Même si l’entraîneur des Lancers de Rochester, Dragan Popovic, délivre des amendes à ses joueurs s’il les aperçoit en train de bronzer, la majorité des équipes adverses profitent du cadre idyllique d’Hawaii. Ce n’est parfois pas sans conséquences comme l’explique Alan Willey, un autre joueur des Minnesota Kicks :
« Nous avons marché jusqu’à la plage torse nu pendant 20 minutes, et le lendemain matin, nous nous sommes réveillés avec des ampoules sur les épaules à cause des coups de soleil. Steve Litt (défenseur des Minnesota Kicks, ndlr) a enfoncé ses pieds dans le sable et quand il les a retirés, ils étaient tout enflés. Il a dû recevoir des injections pour pouvoir jouer le match. Ses pieds ressemblaient à des pommes de terre ! »
De son coté, Alan Birchenall, attaquant de San Jose Earthquakes, a vécu cette aventure comme une expérience unique :
« C’était un voyage que je ne voulais pas manquer. Nous avons joué le match et ensuite nous sommes restés là-bas pendant quatre ou cinq jours. Quand tu jouais en NASL, il y avait toujours quelques Anglais dans chaque ville pour t’emmener visiter la ville où ils jouaient et te faire passer de belles soirées. En raison des distances à parcourir, on y allait rarement juste pour le match, et l’équipe hôte organisait toujours une petite fête – c’était absolument génial. »
Une dissolution inéluctable
Les festivités sont effectivement courantes et permettent à de nombreux joueurs anglais et écossais de se retrouver après avoir évolué ensemble dans leurs championnats respectifs. L’équipe hawaïenne compte sur Pat Holland, Tommy Taylor, Keith Robson mais aussi Keith Coleman, des anciens joueurs de West Ham United décochés en prêt par leur entraîneur Hubert Vogelsinger grâce à quelques contacts avec le club londonien.

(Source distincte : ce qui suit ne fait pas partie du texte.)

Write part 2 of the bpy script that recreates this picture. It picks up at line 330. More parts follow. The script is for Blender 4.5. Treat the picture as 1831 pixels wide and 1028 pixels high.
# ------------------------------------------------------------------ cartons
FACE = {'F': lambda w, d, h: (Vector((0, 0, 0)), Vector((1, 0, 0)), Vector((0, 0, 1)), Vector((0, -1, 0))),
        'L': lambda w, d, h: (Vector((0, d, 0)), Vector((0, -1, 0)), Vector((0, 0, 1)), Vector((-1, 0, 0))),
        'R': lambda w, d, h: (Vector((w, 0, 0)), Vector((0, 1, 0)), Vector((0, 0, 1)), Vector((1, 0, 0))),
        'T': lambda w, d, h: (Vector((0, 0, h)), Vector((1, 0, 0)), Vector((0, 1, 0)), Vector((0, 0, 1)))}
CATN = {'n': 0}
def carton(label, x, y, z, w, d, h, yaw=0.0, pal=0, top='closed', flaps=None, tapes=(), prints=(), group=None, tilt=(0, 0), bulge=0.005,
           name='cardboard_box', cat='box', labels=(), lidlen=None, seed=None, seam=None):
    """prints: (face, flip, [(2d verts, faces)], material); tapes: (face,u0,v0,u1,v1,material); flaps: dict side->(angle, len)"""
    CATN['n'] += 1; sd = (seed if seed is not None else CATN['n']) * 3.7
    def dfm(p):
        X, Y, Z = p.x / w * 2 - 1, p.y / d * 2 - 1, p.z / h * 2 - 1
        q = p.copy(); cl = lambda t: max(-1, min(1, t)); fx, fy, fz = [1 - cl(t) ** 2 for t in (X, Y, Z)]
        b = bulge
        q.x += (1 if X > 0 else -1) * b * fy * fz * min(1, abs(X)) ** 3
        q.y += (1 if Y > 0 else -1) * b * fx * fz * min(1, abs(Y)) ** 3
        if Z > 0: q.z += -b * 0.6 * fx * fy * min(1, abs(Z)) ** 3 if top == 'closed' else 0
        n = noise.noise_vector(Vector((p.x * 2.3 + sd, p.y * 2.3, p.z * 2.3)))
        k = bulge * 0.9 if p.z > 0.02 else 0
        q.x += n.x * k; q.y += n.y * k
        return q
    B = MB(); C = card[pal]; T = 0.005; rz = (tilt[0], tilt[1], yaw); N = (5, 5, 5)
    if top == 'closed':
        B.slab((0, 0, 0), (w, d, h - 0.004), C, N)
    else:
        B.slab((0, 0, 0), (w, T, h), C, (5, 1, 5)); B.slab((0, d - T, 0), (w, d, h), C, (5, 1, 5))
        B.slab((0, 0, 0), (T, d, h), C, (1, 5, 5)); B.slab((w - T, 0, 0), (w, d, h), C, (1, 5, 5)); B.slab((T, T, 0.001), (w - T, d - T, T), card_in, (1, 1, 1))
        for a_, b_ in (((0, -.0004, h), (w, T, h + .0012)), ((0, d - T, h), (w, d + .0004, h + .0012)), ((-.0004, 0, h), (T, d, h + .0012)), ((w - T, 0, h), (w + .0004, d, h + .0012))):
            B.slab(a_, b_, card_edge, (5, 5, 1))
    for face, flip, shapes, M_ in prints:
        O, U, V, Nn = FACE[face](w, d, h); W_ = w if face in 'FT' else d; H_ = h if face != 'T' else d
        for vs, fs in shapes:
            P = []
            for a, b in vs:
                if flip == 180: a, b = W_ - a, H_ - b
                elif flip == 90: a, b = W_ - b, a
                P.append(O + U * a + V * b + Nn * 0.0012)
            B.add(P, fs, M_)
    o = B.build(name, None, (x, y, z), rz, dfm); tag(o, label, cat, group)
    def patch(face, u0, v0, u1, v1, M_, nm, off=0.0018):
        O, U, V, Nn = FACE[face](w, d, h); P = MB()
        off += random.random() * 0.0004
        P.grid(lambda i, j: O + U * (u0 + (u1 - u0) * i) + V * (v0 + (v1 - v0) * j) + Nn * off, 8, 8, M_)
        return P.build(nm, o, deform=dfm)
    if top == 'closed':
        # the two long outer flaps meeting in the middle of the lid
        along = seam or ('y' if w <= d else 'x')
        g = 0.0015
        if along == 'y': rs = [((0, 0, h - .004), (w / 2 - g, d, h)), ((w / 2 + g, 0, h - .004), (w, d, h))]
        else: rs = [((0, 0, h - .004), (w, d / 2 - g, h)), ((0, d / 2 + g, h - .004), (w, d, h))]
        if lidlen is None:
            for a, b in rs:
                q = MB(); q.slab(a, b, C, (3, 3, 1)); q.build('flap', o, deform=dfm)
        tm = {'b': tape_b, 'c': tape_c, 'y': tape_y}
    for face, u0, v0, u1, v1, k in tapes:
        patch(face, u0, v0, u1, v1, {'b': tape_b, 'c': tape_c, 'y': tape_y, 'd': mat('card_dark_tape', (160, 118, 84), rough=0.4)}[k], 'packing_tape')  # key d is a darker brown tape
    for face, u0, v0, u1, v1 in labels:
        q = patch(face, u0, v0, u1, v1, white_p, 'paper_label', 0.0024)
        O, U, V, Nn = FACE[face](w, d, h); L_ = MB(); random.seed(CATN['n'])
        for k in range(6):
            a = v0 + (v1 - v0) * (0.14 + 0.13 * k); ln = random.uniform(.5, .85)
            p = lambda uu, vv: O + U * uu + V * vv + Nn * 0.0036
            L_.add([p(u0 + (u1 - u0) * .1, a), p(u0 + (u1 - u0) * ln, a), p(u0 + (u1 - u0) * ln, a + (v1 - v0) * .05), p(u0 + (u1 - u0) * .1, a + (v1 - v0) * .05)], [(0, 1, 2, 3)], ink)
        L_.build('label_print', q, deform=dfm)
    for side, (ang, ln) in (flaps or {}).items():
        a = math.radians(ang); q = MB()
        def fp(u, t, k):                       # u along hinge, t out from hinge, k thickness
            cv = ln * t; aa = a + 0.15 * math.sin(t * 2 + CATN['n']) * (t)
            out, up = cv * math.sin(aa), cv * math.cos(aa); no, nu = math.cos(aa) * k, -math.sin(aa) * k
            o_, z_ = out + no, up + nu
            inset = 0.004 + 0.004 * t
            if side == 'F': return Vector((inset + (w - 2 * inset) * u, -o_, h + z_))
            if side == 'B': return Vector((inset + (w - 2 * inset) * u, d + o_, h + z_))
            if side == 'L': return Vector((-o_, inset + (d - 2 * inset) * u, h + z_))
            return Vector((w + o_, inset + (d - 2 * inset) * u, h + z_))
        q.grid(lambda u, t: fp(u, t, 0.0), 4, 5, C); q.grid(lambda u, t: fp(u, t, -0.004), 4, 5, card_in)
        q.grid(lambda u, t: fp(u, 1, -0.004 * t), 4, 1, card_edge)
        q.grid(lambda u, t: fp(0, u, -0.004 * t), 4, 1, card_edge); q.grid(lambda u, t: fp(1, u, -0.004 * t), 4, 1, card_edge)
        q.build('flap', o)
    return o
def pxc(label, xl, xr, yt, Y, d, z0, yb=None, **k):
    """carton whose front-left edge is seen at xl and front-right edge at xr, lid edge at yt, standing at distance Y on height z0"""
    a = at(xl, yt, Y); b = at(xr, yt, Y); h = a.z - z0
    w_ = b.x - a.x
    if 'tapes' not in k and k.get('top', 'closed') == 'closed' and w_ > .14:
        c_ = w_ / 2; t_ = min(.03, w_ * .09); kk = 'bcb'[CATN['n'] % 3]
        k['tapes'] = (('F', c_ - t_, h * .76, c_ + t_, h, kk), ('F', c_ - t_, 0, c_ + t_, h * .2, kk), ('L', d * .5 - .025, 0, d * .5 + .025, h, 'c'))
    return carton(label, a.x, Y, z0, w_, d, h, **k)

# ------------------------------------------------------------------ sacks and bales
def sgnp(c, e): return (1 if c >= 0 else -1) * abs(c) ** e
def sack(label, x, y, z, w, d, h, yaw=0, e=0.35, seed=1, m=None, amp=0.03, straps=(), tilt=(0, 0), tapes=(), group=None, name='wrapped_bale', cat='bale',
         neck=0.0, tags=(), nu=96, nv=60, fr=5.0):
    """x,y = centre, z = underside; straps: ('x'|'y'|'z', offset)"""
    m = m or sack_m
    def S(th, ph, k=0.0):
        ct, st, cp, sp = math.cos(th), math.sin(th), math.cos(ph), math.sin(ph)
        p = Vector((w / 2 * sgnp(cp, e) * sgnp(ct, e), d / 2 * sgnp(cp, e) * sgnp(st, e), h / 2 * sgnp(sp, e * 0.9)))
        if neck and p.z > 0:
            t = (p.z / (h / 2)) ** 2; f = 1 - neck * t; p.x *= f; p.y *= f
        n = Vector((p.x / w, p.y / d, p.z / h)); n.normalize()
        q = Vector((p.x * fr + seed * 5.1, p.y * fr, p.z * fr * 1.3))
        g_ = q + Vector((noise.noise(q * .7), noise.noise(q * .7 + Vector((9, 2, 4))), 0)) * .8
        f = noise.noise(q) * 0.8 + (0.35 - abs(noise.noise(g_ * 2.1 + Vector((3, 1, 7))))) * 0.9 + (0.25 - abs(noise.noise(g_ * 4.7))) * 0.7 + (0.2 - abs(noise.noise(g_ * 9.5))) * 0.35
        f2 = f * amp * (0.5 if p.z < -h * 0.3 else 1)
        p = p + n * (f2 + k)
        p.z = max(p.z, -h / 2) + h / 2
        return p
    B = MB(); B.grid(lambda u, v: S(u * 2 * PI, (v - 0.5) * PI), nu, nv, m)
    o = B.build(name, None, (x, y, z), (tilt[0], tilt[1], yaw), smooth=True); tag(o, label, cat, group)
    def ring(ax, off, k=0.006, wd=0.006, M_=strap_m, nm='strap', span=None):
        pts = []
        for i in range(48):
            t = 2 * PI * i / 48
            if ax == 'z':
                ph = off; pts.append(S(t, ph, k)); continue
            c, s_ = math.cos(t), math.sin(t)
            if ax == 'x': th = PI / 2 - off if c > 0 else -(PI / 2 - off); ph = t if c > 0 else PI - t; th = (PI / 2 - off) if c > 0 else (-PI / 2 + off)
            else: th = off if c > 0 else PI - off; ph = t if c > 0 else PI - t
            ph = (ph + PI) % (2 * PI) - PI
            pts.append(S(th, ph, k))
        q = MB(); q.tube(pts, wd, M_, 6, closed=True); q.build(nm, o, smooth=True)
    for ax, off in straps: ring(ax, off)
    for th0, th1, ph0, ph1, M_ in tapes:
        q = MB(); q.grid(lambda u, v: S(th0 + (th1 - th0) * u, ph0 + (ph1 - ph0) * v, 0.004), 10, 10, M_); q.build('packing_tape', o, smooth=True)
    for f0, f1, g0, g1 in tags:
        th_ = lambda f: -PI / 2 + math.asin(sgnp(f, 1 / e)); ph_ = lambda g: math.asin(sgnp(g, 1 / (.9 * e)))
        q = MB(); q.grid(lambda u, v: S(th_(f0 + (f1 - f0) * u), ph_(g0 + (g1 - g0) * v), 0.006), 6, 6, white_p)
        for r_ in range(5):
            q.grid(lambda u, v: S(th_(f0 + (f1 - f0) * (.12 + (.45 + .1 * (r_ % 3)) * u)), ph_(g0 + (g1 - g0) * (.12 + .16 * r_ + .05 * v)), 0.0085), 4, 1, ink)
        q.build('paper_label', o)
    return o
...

Au-delà du bronzage et des soirées d’exception, les finances du club deviennent petit à petit critiques. Le prix du transport représente une somme exorbitante. Par conséquent, l’équipe hawaïenne est parfois obligée de jouer quatre matchs sur le continent en l’espace de quelques jours. Pour les équipes adverses, se rendre à Hawaii est aussi une expédition couteuse qui atteint parfois 10 heures de trajet.
Du coté des tribunes, la déception est de mise. Team Hawaii occupe l’Aloha Stadium, un gigantesque stade de 50 000 places également occupé par l’équipe universitaire. Malheureusement, l’affluence moyenne atteint les 4 550 spectateurs, avec un pic à 12 800 personnes lors de la rencontre contre le New York Cosmos de Pelé, trop peu pour un projet d’une telle envergure. Situé loin du centre-ville, le stade sonne creux. L’équipe locale remporte 11 matchs sur 26, ce qui ne lui permet pas de se qualifier aux playoffs. Un an plus tard, la franchise s’installe du coté de Tulsa en Oklahoma en se nommant les « Tulsa Roughnecks». Les plages au sable fin ne sont plus que de lointains souvenirs.
Cette parenthèse hawaïenne restera gravée dans l’histoire de la NASL. En seulement un an, le projet initialement novateur deviendra emblématique d’une ligue de soccer extravagante. Sa disparition en 1984 sonnera la fin d’une époque. Team Hawaii restera dans les mémoires d’une compétition haute en couleurs.